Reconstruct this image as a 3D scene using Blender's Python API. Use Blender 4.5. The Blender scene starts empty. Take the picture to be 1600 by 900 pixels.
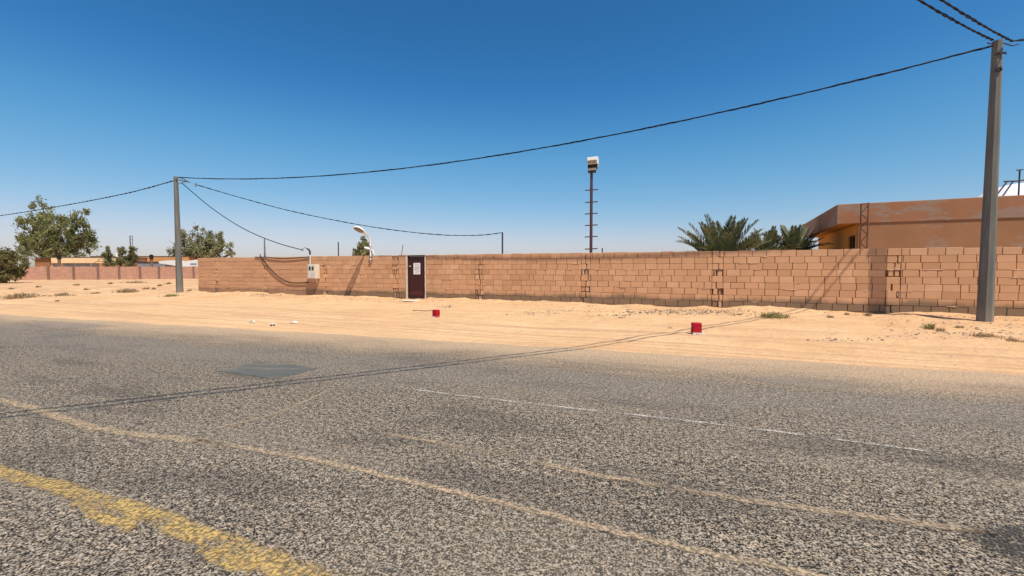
import bpy, math, random
import numpy as np
from mathutils import Vector, Matrix

R = math.radians
sc = bpy.context.scene
random.seed(7)
rng = np.random.default_rng(11)

# ------------------------------------------------------------------ camera, sky, sun, exposure
F = 700.0                      # focal length in pixels of the 1600 px wide photograph
EYE = 1.305                    # camera height above the foot of the block wall
PITCH = math.atan((450 - 419.6) / F)
cam_d = bpy.data.cameras.new("camera")
cam = bpy.data.objects.new("camera", cam_d)
sc.collection.objects.link(cam)
cam.location = (0, 0, EYE)
cam.rotation_euler = (math.pi / 2 - PITCH, 0, 0)
cam_d.sensor_width = 36
cam_d.lens = F / 1600 * 36
cam_d.clip_start = 0.05
cam_d.clip_end = 8000
sc.camera = cam

SUN_EL = R(61)
TRAVEL = Vector((-0.574, 0.819, 0)).normalized()      # horizontal direction the light travels in
world = bpy.data.worlds.new("World")
sc.world = world
world.use_nodes = True
wn, wl = world.node_tree.nodes, world.node_tree.links
wn.clear()
sky = wn.new("ShaderNodeTexSky")
sky.sky_type = 'NISHITA'
sky.sun_disc = False
sky.sun_elevation = SUN_EL
sky.sun_rotation = math.atan2(-TRAVEL.x, -TRAVEL.y)
sky.altitude = 200
sky.air_density = 1.0
sky.dust_density = 0.9
sky.ozone_density = 2.2
bg = wn.new("ShaderNodeBackground")
bg.inputs[1].default_value = 0.1
hsv = wn.new("ShaderNodeHueSaturation")
hsv.inputs["Saturation"].default_value = 1.1
wo = wn.new("ShaderNodeOutputWorld")
wl.new(sky.outputs[0], hsv.inputs["Color"])
m0 = wn.new("ShaderNodeVectorMath"); m0.operation = 'SCALE'; m0.inputs["Scale"].default_value = 0.101
wl.new(hsv.outputs[0], m0.inputs[0])
crv = wn.new("ShaderNodeRGBCurve")                  # the phone camera's colour response to the sky, per channel
for ch, pts in enumerate((((0.075, 0.024), (0.114, 0.044), (0.15, 0.088), (0.28, 0.265), (0.503, 0.61)),
                          ((0.15, 0.134), (0.21, 0.208), (0.28, 0.325), (0.43, 0.49), (0.584, 0.64)),
                          ((0.30, 0.355), (0.456, 0.60), (0.61, 0.75)))):
    c_ = crv.mapping.curves[ch]
    for p_ in pts:
        c_.points.new(*p_)
crv.mapping.update()
m2 = wn.new("ShaderNodeVectorMath"); m2.operation = 'SCALE'; m2.inputs["Scale"].default_value = 10 / 1.19
wl.new(m0.outputs[0], crv.inputs["Color"]); wl.new(crv.outputs[0], m2.inputs[0])
wl.new(m2.outputs[0], bg.inputs[0])
wl.new(bg.outputs[0], wo.inputs[0])

sun_d = bpy.data.lights.new("sun", 'SUN')
sun_d.energy = 4.6
sun_d.angle = R(0.53)
sun_d.color = (1.0, 0.905, 0.77)
sun = bpy.data.objects.new("sun", sun_d)
sc.collection.objects.link(sun)
sun_dir = Vector((TRAVEL.x * math.cos(SUN_EL), TRAVEL.y * math.cos(SUN_EL), -math.sin(SUN_EL)))
sun.rotation_euler = sun_dir.to_track_quat('-Z', 'Y').to_euler()

sc.view_settings.view_transform = 'Standard'
sc.view_settings.look = 'None'
sc.view_settings.gamma = 1
sc.view_settings.use_curve_mapping = False
sc.view_settings.exposure = 0.25
sc.cycles.max_bounces = 6
sc.cycles.transparent_max_bounces = 8

# ------------------------------------------------------------------ placement helpers
FWD = np.array([0, math.cos(PITCH), -math.sin(PITCH)])
UP = np.array([0, math.sin(PITCH), math.cos(PITCH)])
RT = np.array([1.0, 0, 0])


def ray(u, v):
    return FWD + (u - 800) / F * RT + (450 - v) / F * UP


def P(u, v, Y):
    """the point at world depth y = Y seen at photo pixel (u, v)"""
    d = ray(u, v)
    t = Y / d[1]
    return Vector((d[0] * t, Y, EYE + d[2] * t))


def on_z(u, v, z):
    d = ray(u, v)
    t = (z - EYE) / d[2]
    return Vector((d[0] * t, d[1] * t, z))


WM, WZ0 = -0.41, 17.9
WA = Vector((1, WM, 0)).normalized()          # along the wall, left to right
WN = Vector((WA.y, -WA.x, 0))                 # out of the wall, towards the road
WANG = math.atan2(WA.y, WA.x)


def wall_pt(u, z=0.0, out=0.0):
    t = (u - 800) / F
    y = WZ0 / (1 - WM * t)
    return Vector((t * y, y, z)) + WN * out


W0 = wall_pt(309.5)


def wq(u):
    return (wall_pt(u) - W0).dot(WA)


def wall_q(q, z=0.0, out=0.0):
    return W0 + WA * q + WN * out + Vector((0, 0, z))


ROAD_Z = -0.30
RA = Vector((1, -0.348, 0)).normalized()
RN = Vector((-RA.y, RA.x, 0))
R0 = Vector((0, 9.2, ROAD_Z))


def _hash(ix, iy, s):
    n = (ix * 374761393 + iy * 668265263 + s * 974634777) & 0x7fffffff
    n = ((n ^ (n >> 13)) * 1274126177) & 0x7fffffff
    return ((n ^ (n >> 16)) & 0xffff) / 65535.0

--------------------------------

Only the number is wanted: how many lines above include the word "scene"?

§ **Solution below**: 2